As identified by the request for administrative review form that was supplied to Naranjo, such documentation consists of “[c]anceled checks or money orders; [c]hild support orders or modifications to them; [p]ay stubs that show monies withheld for child support; [l]etters from employers who have withheld wages from [his] salary in connection with income assignments; [Receipts for child support payments made in cash; or [a] letter from the court through which [his] child support is paid documenting the amount of [his] arrears.” See notes 4, 6, and 7, supra.
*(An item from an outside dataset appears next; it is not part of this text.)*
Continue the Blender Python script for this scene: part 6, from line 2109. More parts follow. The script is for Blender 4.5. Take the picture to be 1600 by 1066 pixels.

It has not been made clear on the record or by the parties whether all or a portion of this claimed amount is in fact not being sought on Juana’s behalf, but pursuant to the Commonwealth’s right to subrogation on any transitional assistance monies that she received pursuant to G. L. c. 119A, § 3.
The divorce judgment conforms to the intent of the statute, which calls for review and, if appropriate, modification of a support order in accordance with the child support guidelines “every three years, or more frequently, as the commissioner may by regulation determine.” G. L. c. 119A, § 3B, inserted by St. 1998, c. 64, § 77. Because the provisions in the divorce judgment calling for annual adjustment are self-effectuating, they do not constitute retroactive modifications, which c. 119A prohibits “except with respect to any period during which there is pending a complaint for modification,” and the obligee has notice of same. G. L. c. 119A, § 13(a), inserted by St. 1987, c. 714, § 1. See Naranjo v. Naranjo, ante 256, 259 (2005).
In addition, Naranjo’s affidavit states that he had an agreement with Juana regarding child support payments during the period of his incarceration. See Naranjo v. Naranjo, supra at 257.